After the trial in early 2008, a Montgomery County Circuit Court jury awarded Weichert $250,000 in damages on the loyalty count, but awarded Faust $116,000 on her Maryland Wage Payment and Collection Law claim. (The jury also found that Long & Foster engaged in unfair competition, but the Court of Special Appeals overturned that award in August 2009.)

Both parties filed petitions for their attorneys’ fees. Weichert requested $2.2 million, and Faust sought almost $1.5 million. In January 2009, Judge William J. Rowan III granted the majority of Faust’s petition, but denied Weichert’s.

The Court of Special Appeals affirmed in March 2010 and Weichert petitioned for certiorari.

Weichert, in its appeal, also argued that Faust was not entitled to attorneys’ fees because she had not incurred them; Long & Foster had retained and paid for her lawyers.

The high court rejected that argument.

“[A] general obligation to pay for incurred attorneys’ fees refers to those fees incurred on behalf of the prevailing party,” Greene wrote. “Thus, although Ms. Faust may not be personally responsible for the payment of the attorneys’ fees, this fact is not relevant to our determination of whether she ‘incurred’ the fees under the terms of the agreement.”

WHAT THE COURT HELD

Case:

Weichert Co. of Maryland Inc. v. Faust, CA No. 43, Sept. Term 2010. Reported.
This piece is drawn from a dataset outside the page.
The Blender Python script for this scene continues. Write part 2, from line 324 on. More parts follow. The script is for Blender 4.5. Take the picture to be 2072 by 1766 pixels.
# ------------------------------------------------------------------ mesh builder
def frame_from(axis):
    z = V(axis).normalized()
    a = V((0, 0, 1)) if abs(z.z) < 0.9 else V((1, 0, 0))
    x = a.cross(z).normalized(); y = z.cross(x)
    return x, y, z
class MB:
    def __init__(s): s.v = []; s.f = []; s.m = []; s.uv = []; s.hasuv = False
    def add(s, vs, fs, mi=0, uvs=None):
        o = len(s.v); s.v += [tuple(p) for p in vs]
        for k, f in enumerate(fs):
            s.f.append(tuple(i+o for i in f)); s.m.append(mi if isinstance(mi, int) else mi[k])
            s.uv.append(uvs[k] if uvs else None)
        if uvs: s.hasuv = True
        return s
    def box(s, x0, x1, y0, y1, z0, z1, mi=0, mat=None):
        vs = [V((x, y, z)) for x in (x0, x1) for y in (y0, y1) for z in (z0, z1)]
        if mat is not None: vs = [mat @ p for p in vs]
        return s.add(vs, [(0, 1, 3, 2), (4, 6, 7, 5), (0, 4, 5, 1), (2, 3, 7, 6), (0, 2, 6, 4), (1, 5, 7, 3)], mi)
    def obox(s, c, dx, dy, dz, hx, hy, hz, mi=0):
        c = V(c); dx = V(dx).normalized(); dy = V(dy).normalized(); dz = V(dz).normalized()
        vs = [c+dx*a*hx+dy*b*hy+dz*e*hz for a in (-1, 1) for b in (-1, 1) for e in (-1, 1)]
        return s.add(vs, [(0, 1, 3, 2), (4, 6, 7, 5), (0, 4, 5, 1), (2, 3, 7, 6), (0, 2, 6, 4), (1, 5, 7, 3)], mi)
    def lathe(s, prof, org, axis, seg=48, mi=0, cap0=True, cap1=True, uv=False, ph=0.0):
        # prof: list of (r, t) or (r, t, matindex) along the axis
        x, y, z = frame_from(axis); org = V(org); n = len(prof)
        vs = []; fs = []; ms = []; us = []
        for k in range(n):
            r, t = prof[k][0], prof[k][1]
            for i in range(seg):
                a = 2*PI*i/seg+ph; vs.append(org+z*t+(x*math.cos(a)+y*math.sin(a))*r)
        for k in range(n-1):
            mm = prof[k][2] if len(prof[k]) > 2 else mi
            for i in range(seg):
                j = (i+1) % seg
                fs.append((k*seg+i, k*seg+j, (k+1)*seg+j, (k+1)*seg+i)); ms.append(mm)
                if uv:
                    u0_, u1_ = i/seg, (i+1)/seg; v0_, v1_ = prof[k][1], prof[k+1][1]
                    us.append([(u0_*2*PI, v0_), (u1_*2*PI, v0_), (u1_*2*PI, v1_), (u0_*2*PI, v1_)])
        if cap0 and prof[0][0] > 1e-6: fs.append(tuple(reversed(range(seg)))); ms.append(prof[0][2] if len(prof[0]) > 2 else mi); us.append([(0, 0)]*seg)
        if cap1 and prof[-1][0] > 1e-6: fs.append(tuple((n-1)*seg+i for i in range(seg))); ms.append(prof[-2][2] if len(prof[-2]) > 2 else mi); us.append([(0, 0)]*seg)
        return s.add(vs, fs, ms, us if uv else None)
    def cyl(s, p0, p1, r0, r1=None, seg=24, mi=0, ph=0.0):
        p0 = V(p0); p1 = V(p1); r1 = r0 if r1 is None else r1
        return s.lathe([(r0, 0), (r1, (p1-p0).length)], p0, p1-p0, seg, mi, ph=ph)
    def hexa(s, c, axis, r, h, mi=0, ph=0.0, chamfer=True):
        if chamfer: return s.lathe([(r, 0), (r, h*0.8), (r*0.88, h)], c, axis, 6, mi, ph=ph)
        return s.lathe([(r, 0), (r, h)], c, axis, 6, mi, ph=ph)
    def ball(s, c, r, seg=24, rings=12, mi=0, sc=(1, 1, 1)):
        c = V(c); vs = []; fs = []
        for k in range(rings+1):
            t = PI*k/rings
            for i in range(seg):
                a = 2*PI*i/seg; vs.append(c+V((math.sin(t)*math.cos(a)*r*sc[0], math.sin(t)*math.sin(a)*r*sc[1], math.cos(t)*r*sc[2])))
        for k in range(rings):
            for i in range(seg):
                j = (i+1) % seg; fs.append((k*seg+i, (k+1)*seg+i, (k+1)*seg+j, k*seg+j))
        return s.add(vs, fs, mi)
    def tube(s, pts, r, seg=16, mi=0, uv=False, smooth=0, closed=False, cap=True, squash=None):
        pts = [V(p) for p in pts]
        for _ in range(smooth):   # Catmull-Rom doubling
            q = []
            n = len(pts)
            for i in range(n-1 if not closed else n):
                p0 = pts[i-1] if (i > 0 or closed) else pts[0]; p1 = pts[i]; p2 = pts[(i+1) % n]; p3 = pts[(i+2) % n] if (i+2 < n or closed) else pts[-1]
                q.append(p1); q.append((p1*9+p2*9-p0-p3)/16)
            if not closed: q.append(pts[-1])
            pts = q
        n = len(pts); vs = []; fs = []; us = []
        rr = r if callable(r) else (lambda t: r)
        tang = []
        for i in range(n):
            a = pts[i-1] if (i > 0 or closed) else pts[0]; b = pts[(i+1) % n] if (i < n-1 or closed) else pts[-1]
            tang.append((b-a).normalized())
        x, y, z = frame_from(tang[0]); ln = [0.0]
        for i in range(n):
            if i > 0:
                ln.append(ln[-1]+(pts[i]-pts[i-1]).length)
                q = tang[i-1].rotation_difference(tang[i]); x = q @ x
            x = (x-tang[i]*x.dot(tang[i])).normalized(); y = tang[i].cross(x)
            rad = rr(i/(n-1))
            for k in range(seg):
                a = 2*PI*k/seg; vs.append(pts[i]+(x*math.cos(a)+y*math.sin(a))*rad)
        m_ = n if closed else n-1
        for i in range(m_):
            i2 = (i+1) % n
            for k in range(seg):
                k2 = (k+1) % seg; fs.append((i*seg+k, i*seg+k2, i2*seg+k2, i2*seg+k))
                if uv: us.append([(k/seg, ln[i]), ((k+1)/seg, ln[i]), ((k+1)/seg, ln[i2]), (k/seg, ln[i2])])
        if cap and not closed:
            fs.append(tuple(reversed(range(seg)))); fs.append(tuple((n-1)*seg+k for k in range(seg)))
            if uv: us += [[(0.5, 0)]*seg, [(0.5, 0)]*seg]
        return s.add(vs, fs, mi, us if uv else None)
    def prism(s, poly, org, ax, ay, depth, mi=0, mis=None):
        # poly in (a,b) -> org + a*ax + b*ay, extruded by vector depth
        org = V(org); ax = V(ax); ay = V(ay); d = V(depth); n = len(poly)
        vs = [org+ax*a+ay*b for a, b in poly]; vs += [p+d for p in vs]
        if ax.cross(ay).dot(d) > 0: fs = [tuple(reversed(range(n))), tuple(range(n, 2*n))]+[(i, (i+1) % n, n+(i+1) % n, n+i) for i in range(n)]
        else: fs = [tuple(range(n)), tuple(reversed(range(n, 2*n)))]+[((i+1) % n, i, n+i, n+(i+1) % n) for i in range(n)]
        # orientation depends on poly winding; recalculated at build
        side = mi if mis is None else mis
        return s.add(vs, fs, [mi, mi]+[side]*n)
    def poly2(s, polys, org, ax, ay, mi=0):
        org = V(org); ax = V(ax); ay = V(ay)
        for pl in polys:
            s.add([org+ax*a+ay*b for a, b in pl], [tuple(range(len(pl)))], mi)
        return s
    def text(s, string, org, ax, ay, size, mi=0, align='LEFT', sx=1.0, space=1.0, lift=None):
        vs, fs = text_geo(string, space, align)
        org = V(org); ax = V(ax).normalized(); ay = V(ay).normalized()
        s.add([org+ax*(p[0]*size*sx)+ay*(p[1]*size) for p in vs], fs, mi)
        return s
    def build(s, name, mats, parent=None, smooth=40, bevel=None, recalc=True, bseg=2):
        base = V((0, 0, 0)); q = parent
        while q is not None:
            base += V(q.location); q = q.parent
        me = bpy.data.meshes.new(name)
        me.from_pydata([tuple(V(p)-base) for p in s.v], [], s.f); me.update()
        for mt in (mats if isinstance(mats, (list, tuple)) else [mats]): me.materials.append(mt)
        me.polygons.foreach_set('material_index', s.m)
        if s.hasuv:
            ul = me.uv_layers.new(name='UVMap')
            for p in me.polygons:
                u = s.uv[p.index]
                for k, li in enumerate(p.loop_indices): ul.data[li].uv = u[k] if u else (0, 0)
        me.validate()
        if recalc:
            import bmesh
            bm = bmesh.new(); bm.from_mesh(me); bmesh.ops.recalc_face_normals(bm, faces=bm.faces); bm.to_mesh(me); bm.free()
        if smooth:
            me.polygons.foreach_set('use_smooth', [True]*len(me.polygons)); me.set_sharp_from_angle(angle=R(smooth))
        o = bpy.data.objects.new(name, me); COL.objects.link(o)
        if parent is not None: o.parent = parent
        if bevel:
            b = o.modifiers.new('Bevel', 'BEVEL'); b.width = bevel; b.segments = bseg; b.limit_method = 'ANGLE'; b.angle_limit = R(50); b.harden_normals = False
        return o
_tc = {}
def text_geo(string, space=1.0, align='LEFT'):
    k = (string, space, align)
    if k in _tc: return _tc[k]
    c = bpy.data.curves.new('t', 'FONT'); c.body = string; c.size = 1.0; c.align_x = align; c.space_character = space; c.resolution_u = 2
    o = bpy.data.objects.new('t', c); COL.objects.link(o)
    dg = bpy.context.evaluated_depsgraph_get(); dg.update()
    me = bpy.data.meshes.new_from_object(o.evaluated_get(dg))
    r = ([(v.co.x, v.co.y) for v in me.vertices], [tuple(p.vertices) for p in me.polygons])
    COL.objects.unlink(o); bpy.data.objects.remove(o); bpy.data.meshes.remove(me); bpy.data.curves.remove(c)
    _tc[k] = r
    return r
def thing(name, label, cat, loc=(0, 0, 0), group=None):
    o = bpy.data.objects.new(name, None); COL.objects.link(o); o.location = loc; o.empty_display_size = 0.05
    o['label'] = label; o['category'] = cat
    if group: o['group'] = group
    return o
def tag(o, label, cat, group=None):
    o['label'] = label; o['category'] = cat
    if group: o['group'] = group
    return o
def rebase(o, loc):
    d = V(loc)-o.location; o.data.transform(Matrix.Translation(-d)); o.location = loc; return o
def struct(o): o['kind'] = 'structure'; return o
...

Opinion by Greene, J. Dissent by Adkins, J. Filed April 27, 2011.

Issue:

May an employee who breached the contractual duty of loyalty collect attorneys’ fees after a jury finds she did not violate the contract’s non-solicitation provision?

Holding:

Yes; breaching the duty of loyalty does not void independent contractual provisions that entitle a litigant to attorneys’ fees.

Counsel:

Sharon P. Margello for petitioner; Stewart S. Manela for respondent.